▶ [DO THIS]:
Determine how many lines include the string "follow". Output that number only.

▶ [INPUT ROWS]:
* BEGIN *

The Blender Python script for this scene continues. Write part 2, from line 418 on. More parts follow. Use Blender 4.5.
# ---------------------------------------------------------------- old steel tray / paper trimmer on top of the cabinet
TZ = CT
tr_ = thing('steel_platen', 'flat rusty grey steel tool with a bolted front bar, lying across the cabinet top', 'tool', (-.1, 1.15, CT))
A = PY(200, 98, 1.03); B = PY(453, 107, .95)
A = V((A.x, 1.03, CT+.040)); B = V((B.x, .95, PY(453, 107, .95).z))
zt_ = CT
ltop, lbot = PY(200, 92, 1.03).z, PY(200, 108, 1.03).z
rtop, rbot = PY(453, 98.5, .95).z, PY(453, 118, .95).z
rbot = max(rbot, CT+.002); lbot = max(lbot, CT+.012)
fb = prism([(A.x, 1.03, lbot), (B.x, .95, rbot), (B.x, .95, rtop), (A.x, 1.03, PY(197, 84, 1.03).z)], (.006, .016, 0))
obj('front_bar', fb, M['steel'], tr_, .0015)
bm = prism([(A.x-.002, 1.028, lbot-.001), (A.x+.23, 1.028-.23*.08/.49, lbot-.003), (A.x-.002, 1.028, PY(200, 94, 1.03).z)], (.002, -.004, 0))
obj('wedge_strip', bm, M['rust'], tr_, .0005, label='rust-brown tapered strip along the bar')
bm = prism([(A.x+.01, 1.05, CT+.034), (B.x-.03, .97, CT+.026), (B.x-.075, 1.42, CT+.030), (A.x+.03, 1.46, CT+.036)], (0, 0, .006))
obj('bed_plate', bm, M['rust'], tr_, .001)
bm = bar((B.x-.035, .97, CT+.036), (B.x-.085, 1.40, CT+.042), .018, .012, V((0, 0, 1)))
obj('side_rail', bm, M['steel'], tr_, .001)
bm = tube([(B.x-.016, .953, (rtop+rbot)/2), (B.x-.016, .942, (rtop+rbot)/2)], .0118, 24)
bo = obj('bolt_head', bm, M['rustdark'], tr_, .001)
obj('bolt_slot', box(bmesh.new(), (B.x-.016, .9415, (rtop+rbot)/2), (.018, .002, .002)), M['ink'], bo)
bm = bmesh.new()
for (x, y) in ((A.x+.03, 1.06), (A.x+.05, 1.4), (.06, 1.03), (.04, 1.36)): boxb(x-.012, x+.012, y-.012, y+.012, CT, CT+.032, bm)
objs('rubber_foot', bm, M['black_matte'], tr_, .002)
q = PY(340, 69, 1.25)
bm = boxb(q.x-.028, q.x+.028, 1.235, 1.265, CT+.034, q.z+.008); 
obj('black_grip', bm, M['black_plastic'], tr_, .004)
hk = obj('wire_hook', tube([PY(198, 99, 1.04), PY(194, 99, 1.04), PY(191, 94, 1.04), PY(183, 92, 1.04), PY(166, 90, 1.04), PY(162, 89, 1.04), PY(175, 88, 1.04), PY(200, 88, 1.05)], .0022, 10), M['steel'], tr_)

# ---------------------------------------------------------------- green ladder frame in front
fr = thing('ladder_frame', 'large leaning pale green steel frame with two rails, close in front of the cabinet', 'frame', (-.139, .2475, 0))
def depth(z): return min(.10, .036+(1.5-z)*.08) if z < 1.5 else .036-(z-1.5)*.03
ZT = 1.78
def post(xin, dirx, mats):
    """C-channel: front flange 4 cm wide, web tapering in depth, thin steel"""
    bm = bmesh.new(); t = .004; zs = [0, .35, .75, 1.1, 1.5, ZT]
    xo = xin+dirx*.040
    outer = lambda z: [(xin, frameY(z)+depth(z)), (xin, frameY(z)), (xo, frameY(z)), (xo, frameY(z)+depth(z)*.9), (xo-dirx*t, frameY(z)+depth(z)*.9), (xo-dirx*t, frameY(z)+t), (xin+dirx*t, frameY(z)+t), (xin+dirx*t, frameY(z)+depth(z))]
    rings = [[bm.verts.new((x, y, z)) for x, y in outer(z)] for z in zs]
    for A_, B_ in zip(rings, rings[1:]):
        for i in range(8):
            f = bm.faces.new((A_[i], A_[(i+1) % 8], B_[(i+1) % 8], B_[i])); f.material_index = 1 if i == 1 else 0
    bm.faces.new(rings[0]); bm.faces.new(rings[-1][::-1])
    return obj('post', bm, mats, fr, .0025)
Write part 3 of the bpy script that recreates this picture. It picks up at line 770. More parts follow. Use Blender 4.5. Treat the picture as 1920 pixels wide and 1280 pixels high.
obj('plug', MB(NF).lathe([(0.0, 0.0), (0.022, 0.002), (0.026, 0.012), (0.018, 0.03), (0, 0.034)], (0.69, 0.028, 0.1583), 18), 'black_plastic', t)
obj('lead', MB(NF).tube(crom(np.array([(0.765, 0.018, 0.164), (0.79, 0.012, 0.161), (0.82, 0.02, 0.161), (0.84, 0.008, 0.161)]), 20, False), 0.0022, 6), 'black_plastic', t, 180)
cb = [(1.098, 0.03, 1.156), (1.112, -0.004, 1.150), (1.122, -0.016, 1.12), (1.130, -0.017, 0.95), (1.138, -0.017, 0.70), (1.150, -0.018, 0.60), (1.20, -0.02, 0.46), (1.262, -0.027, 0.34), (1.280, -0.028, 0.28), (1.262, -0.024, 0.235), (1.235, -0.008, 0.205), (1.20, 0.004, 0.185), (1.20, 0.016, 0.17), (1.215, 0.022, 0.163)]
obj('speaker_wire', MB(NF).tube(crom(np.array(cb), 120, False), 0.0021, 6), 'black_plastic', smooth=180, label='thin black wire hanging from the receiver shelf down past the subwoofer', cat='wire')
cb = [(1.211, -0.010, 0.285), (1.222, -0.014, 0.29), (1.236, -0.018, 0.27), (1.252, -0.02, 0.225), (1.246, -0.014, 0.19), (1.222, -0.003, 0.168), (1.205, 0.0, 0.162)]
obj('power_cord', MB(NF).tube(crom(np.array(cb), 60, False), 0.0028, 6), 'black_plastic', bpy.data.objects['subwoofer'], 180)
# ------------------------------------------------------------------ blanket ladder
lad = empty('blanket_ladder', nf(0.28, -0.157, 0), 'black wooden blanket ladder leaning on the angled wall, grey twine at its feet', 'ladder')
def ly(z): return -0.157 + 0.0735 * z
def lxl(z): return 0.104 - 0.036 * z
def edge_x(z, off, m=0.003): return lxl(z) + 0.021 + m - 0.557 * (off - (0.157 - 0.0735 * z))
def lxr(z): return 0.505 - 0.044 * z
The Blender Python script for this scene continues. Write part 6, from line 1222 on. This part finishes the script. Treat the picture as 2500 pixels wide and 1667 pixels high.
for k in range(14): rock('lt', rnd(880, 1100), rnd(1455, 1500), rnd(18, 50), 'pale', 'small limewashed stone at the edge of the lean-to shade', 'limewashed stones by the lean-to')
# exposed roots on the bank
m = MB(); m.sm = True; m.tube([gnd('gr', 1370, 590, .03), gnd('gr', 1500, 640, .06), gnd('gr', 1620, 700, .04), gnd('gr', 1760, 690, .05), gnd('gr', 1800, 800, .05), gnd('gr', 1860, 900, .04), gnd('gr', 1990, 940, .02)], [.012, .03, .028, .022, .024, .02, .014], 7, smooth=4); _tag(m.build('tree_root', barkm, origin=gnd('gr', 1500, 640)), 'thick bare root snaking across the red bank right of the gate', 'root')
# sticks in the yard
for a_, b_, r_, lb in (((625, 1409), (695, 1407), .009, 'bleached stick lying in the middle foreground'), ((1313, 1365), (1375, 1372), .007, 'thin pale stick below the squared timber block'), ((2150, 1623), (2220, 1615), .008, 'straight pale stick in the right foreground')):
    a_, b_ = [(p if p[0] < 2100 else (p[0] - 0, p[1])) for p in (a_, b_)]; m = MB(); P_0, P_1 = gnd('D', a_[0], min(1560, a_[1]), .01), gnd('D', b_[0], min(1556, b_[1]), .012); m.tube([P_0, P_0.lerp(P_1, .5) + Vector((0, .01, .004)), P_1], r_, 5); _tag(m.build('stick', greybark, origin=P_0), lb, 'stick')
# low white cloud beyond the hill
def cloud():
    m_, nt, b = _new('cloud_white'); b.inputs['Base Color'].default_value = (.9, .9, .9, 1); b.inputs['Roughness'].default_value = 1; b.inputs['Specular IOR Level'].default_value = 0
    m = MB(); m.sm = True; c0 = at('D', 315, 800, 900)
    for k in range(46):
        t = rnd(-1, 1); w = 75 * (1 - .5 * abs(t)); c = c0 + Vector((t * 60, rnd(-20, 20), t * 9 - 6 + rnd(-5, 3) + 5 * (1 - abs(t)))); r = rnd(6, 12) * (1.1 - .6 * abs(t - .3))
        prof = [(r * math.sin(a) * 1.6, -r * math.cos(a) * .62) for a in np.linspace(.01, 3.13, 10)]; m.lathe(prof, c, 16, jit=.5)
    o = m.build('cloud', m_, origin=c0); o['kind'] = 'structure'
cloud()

* END *

▶ [SOLVED EXERCISE]:
2